[Records for the exercise]
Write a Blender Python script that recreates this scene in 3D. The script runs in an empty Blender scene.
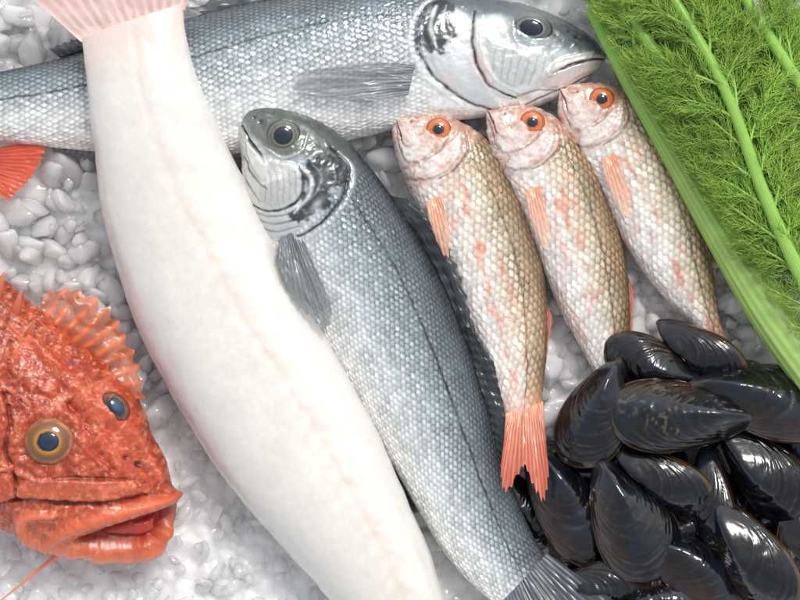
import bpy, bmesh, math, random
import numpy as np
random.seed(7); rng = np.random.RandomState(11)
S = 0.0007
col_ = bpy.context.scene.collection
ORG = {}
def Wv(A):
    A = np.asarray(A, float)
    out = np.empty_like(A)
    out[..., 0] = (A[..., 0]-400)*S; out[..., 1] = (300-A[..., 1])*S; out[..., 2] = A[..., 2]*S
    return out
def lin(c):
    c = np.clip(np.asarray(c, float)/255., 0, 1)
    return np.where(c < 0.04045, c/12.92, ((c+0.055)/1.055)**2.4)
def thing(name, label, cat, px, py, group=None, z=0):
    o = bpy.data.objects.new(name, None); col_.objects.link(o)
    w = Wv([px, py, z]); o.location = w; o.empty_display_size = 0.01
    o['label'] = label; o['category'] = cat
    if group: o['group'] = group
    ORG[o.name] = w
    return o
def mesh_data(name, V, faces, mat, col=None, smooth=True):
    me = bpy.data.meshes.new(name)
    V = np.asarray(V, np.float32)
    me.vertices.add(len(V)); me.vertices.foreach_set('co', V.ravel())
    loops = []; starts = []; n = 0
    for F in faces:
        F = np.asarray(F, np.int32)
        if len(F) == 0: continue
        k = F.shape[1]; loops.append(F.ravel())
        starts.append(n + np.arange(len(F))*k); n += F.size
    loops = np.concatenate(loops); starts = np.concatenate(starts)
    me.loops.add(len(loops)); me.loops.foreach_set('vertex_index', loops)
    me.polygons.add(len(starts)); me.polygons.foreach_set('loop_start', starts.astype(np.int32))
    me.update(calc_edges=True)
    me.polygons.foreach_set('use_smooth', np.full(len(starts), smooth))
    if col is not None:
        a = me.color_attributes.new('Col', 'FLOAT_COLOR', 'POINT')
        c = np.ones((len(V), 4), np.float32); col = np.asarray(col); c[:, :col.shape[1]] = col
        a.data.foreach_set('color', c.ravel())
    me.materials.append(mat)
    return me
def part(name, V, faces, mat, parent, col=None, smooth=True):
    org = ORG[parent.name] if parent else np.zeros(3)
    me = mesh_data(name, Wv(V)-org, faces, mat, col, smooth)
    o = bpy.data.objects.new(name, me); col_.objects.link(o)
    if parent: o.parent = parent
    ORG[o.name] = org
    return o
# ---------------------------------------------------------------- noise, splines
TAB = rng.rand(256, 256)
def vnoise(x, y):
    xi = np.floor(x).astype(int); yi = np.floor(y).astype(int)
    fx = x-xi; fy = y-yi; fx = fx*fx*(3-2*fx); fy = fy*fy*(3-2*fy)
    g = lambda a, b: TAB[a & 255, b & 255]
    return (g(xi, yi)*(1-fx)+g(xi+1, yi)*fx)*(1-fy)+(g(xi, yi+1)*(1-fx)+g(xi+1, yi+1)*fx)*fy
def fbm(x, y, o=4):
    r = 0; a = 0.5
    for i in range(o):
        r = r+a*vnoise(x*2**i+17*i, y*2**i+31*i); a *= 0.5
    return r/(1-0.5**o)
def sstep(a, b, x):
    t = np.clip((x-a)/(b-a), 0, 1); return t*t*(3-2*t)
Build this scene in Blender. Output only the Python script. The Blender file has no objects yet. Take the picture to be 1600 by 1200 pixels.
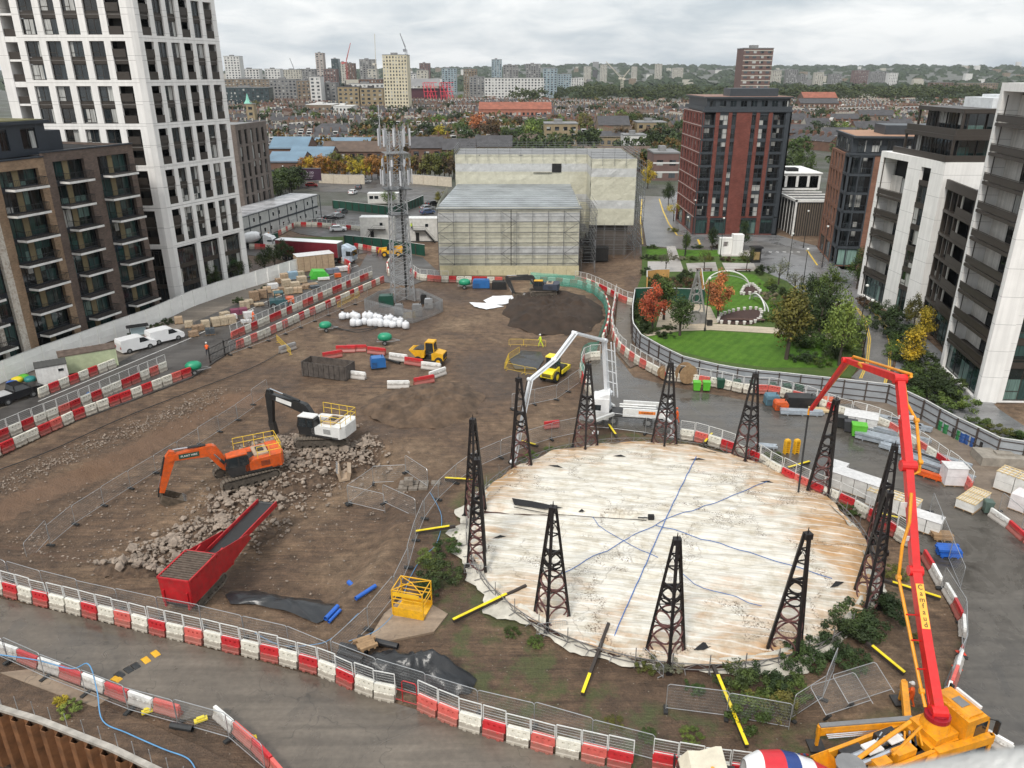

[Requirements]
Pictures are excluded; output everything else in the data verbatim.

[Written response]
Write a Blender Python script that recreates this scene in 3D. The script runs in an empty Blender scene.
import bpy, bmesh, math, random
import numpy as np
random.seed(7); rng = np.random.RandomState(11)
S = 0.0007
col_ = bpy.context.scene.collection
ORG = {}
def Wv(A):
    A = np.asarray(A, float)
    out = np.empty_like(A)
    out[..., 0] = (A[..., 0]-400)*S; out[..., 1] = (300-A[..., 1])*S; out[..., 2] = A[..., 2]*S
    return out
def lin(c):
    c = np.clip(np.asarray(c, float)/255., 0, 1)
    return np.where(c < 0.04045, c/12.92, ((c+0.055)/1.055)**2.4)
def thing(name, label, cat, px, py, group=None, z=0):
    o = bpy.data.objects.new(name, None); col_.objects.link(o)
    w = Wv([px, py, z]); o.location = w; o.empty_display_size = 0.01
    o['label'] = label; o['category'] = cat
    if group: o['group'] = group
    ORG[o.name] = w
    return o
def mesh_data(name, V, faces, mat, col=None, smooth=True):
    me = bpy.data.meshes.new(name)
    V = np.asarray(V, np.float32)
    me.vertices.add(len(V)); me.vertices.foreach_set('co', V.ravel())
    loops = []; starts = []; n = 0
    for F in faces:
        F = np.asarray(F, np.int32)
        if len(F) == 0: continue
        k = F.shape[1]; loops.append(F.ravel())
        starts.append(n + np.arange(len(F))*k); n += F.size
    loops = np.concatenate(loops); starts = np.concatenate(starts)
    me.loops.add(len(loops)); me.loops.foreach_set('vertex_index', loops)
    me.polygons.add(len(starts)); me.polygons.foreach_set('loop_start', starts.astype(np.int32))
    me.update(calc_edges=True)
    me.polygons.foreach_set('use_smooth', np.full(len(starts), smooth))
    if col is not None:
        a = me.color_attributes.new('Col', 'FLOAT_COLOR', 'POINT')
        c = np.ones((len(V), 4), np.float32); col = np.asarray(col); c[:, :col.shape[1]] = col
        a.data.foreach_set('color', c.ravel())
    me.materials.append(mat)
    return me
def part(name, V, faces, mat, parent, col=None, smooth=True):
    org = ORG[parent.name] if parent else np.zeros(3)
    me = mesh_data(name, Wv(V)-org, faces, mat, col, smooth)
    o = bpy.data.objects.new(name, me); col_.objects.link(o)
    if parent: o.parent = parent
    ORG[o.name] = org
    return o
# ---------------------------------------------------------------- noise, splines
TAB = rng.rand(256, 256)
def vnoise(x, y):
    xi = np.floor(x).astype(int); yi = np.floor(y).astype(int)
    fx = x-xi; fy = y-yi; fx = fx*fx*(3-2*fx); fy = fy*fy*(3-2*fy)
    g = lambda a, b: TAB[a & 255, b & 255]
    return (g(xi, yi)*(1-fx)+g(xi+1, yi)*fx)*(1-fy)+(g(xi, yi+1)*(1-fx)+g(xi+1, yi+1)*fx)*fy
def fbm(x, y, o=4):
    r = 0; a = 0.5
    for i in range(o):
        r = r+a*vnoise(x*2**i+17*i, y*2**i+31*i); a *= 0.5
    return r/(1-0.5**o)
def sstep(a, b, x):
    t = np.clip((x-a)/(b-a), 0, 1); return t*t*(3-2*t)
Build this scene in Blender. Output only the Python script. The Blender file has no objects yet. Take the picture to be 1600 by 1200 pixels.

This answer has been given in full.